Um diese Erwartungen der Organisation bestmöglich, rasch und kostengünstig umsetzen zu können, habe ich die Vollzugsdirektion veranlasst, Überlegungen dahingehend anzustellen, die jetzige Strafvollzugsakademie als künftige „Kaderschmiede“ in die Vollzugsdirektion zu integrieren und damit von der Bedeutung her aufzuwerten. Diesen Überlegungen folgend, sollte der Schwerpunkt der Ausbildung künftig in der Justizwachschule (Grund- und Fachausbildung), die der berufsbegleitenden Fortbildung in der in der Vollzugsdirektion eingerichteten Strafvollzugsakademie konzentriert sein. Durch die unmittelbare Anbindung der Strafvollzugsakademie an die Dienstbehörde käme es zum Einen zu einer konsequenten Abstimmung der strategischen Vorgaben der Zentralstelle mit den Bedürfnissen und Möglichkeiten der Dienstbehörde und der Justizanstalten und zum Anderen zu einer flächendeckenden Verbesserung im Personalentwicklungssystem.

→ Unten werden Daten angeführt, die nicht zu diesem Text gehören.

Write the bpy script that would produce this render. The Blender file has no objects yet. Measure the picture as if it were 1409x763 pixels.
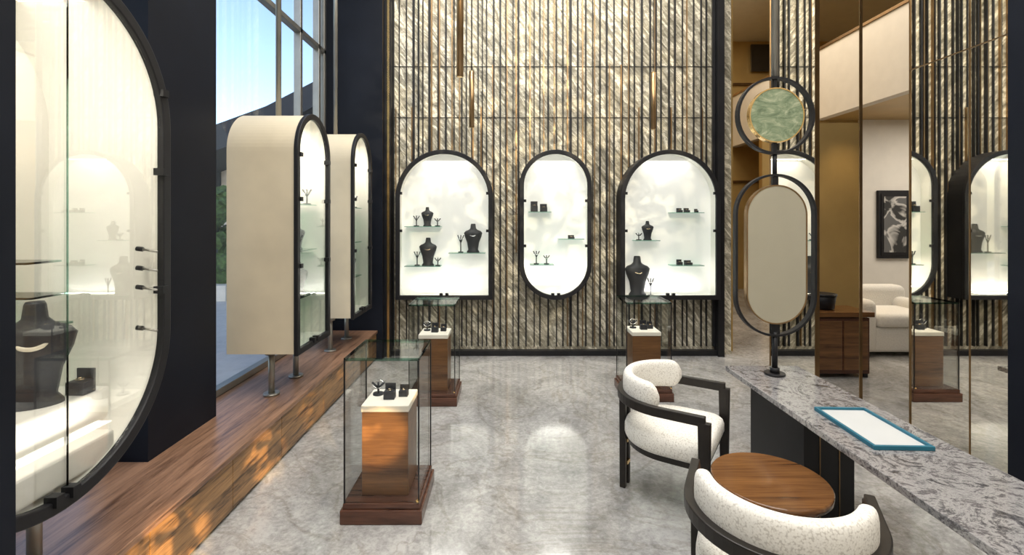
import bpy, bmesh, math, random
from mathutils import Vector, Matrix
random.seed(7)
S=bpy.context.scene
COL=S.collection
# ------------------------------------------------------------------ materials
def newmat(name):
    m=bpy.data.materials.new(name); m.use_nodes=True
    nt=m.node_tree; b=nt.nodes['Principled BSDF']
    return m,nt,b
def N(nt,t,**kw):
    n=nt.nodes.new(t)
    for k,v in kw.items():
        if k in n.inputs: n.inputs[k].default_value=v
        else: setattr(n,k,v)
    return n
def coords(nt,scale=(1,1,1),rot=(0,0,0)):
    tc=N(nt,'ShaderNodeTexCoord'); src=tc.outputs['Object']
    if any(rot):
        m0=N(nt,'ShaderNodeMapping'); m0.inputs['Rotation'].default_value=rot
        nt.links.new(src,m0.inputs['Vector']); src=m0.outputs['Vector']
    mp=N(nt,'ShaderNodeMapping'); mp.inputs['Scale'].default_value=scale
    nt.links.new(src,mp.inputs['Vector']); return mp.outputs['Vector']
def ramp(nt,fac,stops,interp='LINEAR'):
    r=N(nt,'ShaderNodeValToRGB'); e=r.color_ramp.elements; r.color_ramp.interpolation=interp
    while len(e)<len(stops): e.new(0.5)
    for i,(p,c) in enumerate(stops):
        e[i].position=p; e[i].color=(c[0],c[1],c[2],1)
    nt.links.new(fac,r.inputs['Fac']); return r.outputs['Color']
def bump(nt,b,fac,strength,dist=0.01):
    bp=N(nt,'ShaderNodeBump'); bp.inputs['Strength'].default_value=strength; bp.inputs['Distance'].default_value=dist
    nt.links.new(fac,bp.inputs['Height']); nt.links.new(bp.outputs['Normal'],b.inputs['Normal'])
def plain(name,c,rough=.5,metal=0,var=.08,scale=6,bmp=0,emit=0,ec=None,spec=.5):
    m,nt,b=newmat(name)
    v=coords(nt); n=N(nt,'ShaderNodeTexNoise',Scale=scale,Detail=4.0); nt.links.new(v,n.inputs['Vector'])
    c2=[max(0,x*(1-var)) for x in c]; c1=[min(1,x*(1+var)) for x in c]
    nt.links.new(ramp(nt,n.outputs['Fac'],[(.3,c2),(.7,c1)]),b.inputs['Base Color'])
    b.inputs['Roughness'].default_value=rough; b.inputs['Metallic'].default_value=metal; b.inputs['Specular IOR Level'].default_value=spec
    if bmp: bump(nt,b,n.outputs['Fac'],bmp)
    if emit:
        b.inputs['Emission Color'].default_value=(*(ec or c),1); b.inputs['Emission Strength'].default_value=emit
    return m
def wood(name,c1,c2,axis='Y',rough=.35,sc=1.0,lo=.45,hi=.85):
    m,nt,b=newmat(name)
    s={'X':(1.5,22,22),'Y':(22,1.5,22),'Z':(22,22,1.5)}[axis]
    v=coords(nt,tuple(a*sc for a in s))
    n=N(nt,'ShaderNodeTexNoise',Scale=1.0,Detail=8.0,Roughness=.65,Distortion=.8); nt.links.new(v,n.inputs['Vector'])
    v2=coords(nt,tuple(a*sc*4 for a in s)); n2=N(nt,'ShaderNodeTexNoise',Scale=1.5,Detail=4.0); nt.links.new(v2,n2.inputs['Vector'])
    mx=N(nt,'ShaderNodeMath',operation='MULTIPLY_ADD'); nt.links.new(n2.outputs['Fac'],mx.inputs[0]); mx.inputs[1].default_value=.35
    nt.links.new(n.outputs['Fac'],mx.inputs[2])
    nt.links.new(ramp(nt,mx.outputs[0],[(lo,c1),((lo+hi)/2-.03,[(a+d)/2 for a,d in zip(c1,c2)]),(hi,c2)]),b.inputs['Base Color'])
    b.inputs['Roughness'].default_value=rough; bump(nt,b,mx.outputs[0],.15,.003)
    return m
M={}
M['black']=plain('black_metal',(.012,.012,.014),.45,0,.2,spec=.3)
M['dark']=plain('dark_column_paint',(.008,.010,.016),.5,0,.15,3,spec=.15)
M['bronze']=plain('bronze',(.28,.18,.09),.3,.9,.2)
M['brass']=plain('brass',(.7,.48,.2),.25,1,.1)
M['steel']=plain('brushed_pole_metal',(.32,.31,.28),.35,.7,.1)
M['cream']=plain('cream_plaster',(.66,.575,.42),.6,0,.10,2.5)
M['white']=plain('white_interior',(.84,.82,.76),.55,0,.02)
M['led']=plain('led_back_panel',(.82,.82,.79),.6,0,.02,emit=.22,ec=(1,.985,.95))
M['woodtop']=wood('walnut_top',(.10,.05,.03),(.35,.20,.125),'Y',.3,1.0,.5,.82)
M['woodfront']=wood('walnut_front',(.05,.022,.008),(.38,.21,.085),'Y',.35,1.2,.52,.80)
M['woodv']=wood('walnut_pedestal',(.06,.025,.012),(.24,.115,.045),'X',.3)
M['woodbase']=wood('walnut_plinth',(.035,.014,.009),(.12,.05,.03),'X',.25)
M['tabletop']=wood('walnut_table',(.05,.02,.009),(.22,.10,.035),'X',.10,.6)
M['chairwood']=plain('dark_stained_oak',(.014,.011,.009),.4,0,.3,20,spec=.4)
M['bust']=plain('charcoal_velvet',(.016,.018,.024),.55,0,.2,30)
M['cap']=plain('white_suede',(.82,.78,.7),.6)
M['gold']=plain('gold_jewelry',(.75,.6,.4),.15,1,.05)
M['silver']=plain('silver_jewelry',(.85,.85,.85),.15,1,.05)
M['pearl']=plain('pearl',(.75,.68,.55),.2,.1,.05)
M['teal']=plain('teal_leather',(.01,.13,.2),.4)
M['paper']=plain('tray_lining',(.52,.53,.53),.6,0,.02)
M['goldwall']=plain('gold_panel',(.50,.34,.13),.35,.35,.15,1.5)
M['whitewall']=plain('white_plaster',(.74,.70,.63),.6,0,.03)
M['sofa']=plain('white_boucle_sofa',(.82,.79,.73),.9,0,.06,60,.3)
M['ceil']=plain('ceiling_paint',(.7,.67,.6),.7,0,.03)
M['frontwall']=plain('front_wall_paint',(.58,.53,.45),.6,0,.05)
m,nt,b=newmat('photo_print'); v=coords(nt,(1,1,.8)); n=N(nt,'ShaderNodeTexNoise',Scale=3.2,Detail=3.0,Distortion=1.0); nt.links.new(v,n.inputs['Vector'])
nt.links.new(ramp(nt,n.outputs['Fac'],[(.0,(.02,.02,.02)),(.46,(.03,.03,.03)),(.5,(.35,.34,.32)),(.56,(.6,.58,.55)),(.6,(.12,.12,.12))]),b.inputs['Base Color']); M['photo']=m
M['screen']=plain('dark_screen',(.03,.025,.02),.2)
M['mirrorplate']=plain('vanity_mirror_painted_reflection',(.44,.41,.32),.22,.25,.02)  # cream reflection in the vanity mirror painted as base colour, only partly glossy
M['roof']=plain('dark_roof',(.03,.035,.045),.6)
M['extwall']=plain('exterior_wall',(.7,.67,.6),.7)
M['pave']=plain('paving',(.55,.53,.5),.7)
M['leaf']=plain('foliage',(.05,.10,.02),.7,0,.7,14)
# bouclé
m,nt,b=newmat('boucle'); v=coords(nt)
vo=N(nt,'ShaderNodeTexVoronoi',Scale=140.0); nt.links.new(v,vo.inputs['Vector'])
nz_=N(nt,'ShaderNodeTexNoise',Scale=110.0,Detail=5.0,Roughness=.7); nt.links.new(v,nz_.inputs['Vector'])
ad=N(nt,'ShaderNodeMath',operation='MULTIPLY_ADD'); ad.inputs[1].default_value=.6; nt.links.new(vo.outputs['Distance'],ad.inputs[0]); nt.links.new(nz_.outputs['Fac'],ad.inputs[2])
nt.links.new(ramp(nt,ad.outputs[0],[(.5,(.84,.82,.77)),(.88,(.76,.735,.68)),(1.05,(.56,.53,.48))]),b.inputs['Base Color'])
b.inputs['Roughness'].default_value=.95; bump(nt,b,ad.outputs[0],-.9,.009); M['boucle']=m
# mirror
m,nt,b=newmat('bronze_mirror'); b.inputs['Base Color'].default_value=(.90,.85,.75,1); b.inputs['Metallic'].default_value=1; b.inputs['Roughness'].default_value=.015; M['mirror']=m
# thin glass
def glassmat(name,tint,refl=.7):
    m=bpy.data.materials.new(name); m.use_nodes=True; nt=m.node_tree; nt.nodes.clear()
    o=N(nt,'ShaderNodeOutputMaterial'); t=N(nt,'ShaderNodeBsdfTransparent'); t.inputs['Color'].default_value=(*tint,1)
    g=N(nt,'ShaderNodeBsdfGlossy'); g.inputs['Roughness'].default_value=.01
    f=N(nt,'ShaderNodeFresnel'); f.inputs['IOR'].default_value=1.45
    k=N(nt,'ShaderNodeMath',operation='MULTIPLY'); k.inputs[1].default_value=refl; nt.links.new(f.outputs[0],k.inputs[0])
    mx=N(nt,'ShaderNodeMixShader'); nt.links.new(k.outputs[0],mx.inputs[0]); nt.links.new(t.outputs[0],mx.inputs[1]); nt.links.new(g.outputs[0],mx.inputs[2])
    nt.links.new(mx.outputs[0],o.inputs['Surface']); return m
M['glass']=glassmat('clear_glass',(.99,.996,.99),.4)
M['glassedge']=glassmat('glass_edge',(.6,.8,.72),1)
M['winglass']=glassmat('window_glass',(.985,.99,.995),.12)
# floor stone
m,nt,b=newmat('polished_stone_floor'); v=coords(nt)
n1=N(nt,'ShaderNodeTexNoise',Scale=1.3,Detail=14.0,Roughness=.76,Distortion=.8); nt.links.new(v,n1.inputs['Vector'])
n2=N(nt,'ShaderNodeTexNoise',Scale=30.0,Detail=8.0,Roughness=.8,Distortion=.5); nt.links.new(v,n2.inputs['Vector'])
mx=N(nt,'ShaderNodeMath',operation='MULTIPLY_ADD'); mx.inputs[1].default_value=.7; nt.links.new(n2.outputs['Fac'],mx.inputs[0]); nt.links.new(n1.outputs['Fac'],mx.inputs[2])
base=ramp(nt,mx.outputs[0],[(.62,(.17,.167,.163)),(.82,(.32,.315,.31)),(1.0,(.50,.495,.485))])
n3=N(nt,'ShaderNodeTexNoise',Scale=1.1,Detail=9.0,Roughness=.6,Distortion=1.6); nt.links.new(v,n3.inputs['Vector'])
vein=ramp(nt,n3.outputs['Fac'],[(.475,(1,1,1)),(.5,(.78,.76,.73)),(.525,(1,1,1))])
mm=N(nt,'ShaderNodeMix',data_type='RGBA',blend_type='MULTIPLY'); mm.inputs[0].default_value=1
nt.links.new(base,mm.inputs[6]); nt.links.new(vein,mm.inputs[7]); nt.links.new(mm.outputs[2],b.inputs['Base Color'])
b.inputs['Roughness'].default_value=.09; b.inputs['Specular IOR Level'].default_value=1.0; M['floor']=m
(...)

Der Hintergrund für diesen Auftrag ist darin zu sehen, dass die bisherige Organisation (Aus- und Fortbildung in einer nachgeordneten Dienststelle) aus einer Zeit stammt, in der die dienstbehördlichen Agenden auf vier Oberlandesgerichtspräsidenten aufgesplittet waren und eine zusammenfassende Behandlung der Bildungsangelegenheiten daher erst wieder auf Ebene einer Dienststelle möglich waren. Gerade für den Bereich der Fortbildung, der besonders rasch auf sich kurzfristig ergebende Bedürfnisse reagieren muss, birgt die bestehende Organisationsstruktur einen nicht unerheblichen Koordinierungsaufwand zwischen Bundesministerium für Justiz, Vollzugsdirektion und Strafvollzugsakademie. Dieser könnte durch die Hereinnahme der Fortbildungsagenden in die Dienstbehörde wesentlich vermindert werden, wodurch den Grundsätzen der Sparsamkeit, Wirtschaftlichkeit und Zweckmäßigkeit der Verwaltung besser Rechnung getragen werden könnte.
Die interne Meinungsbildung zu dieser Frage ist noch nicht endgültig abgeschlossen.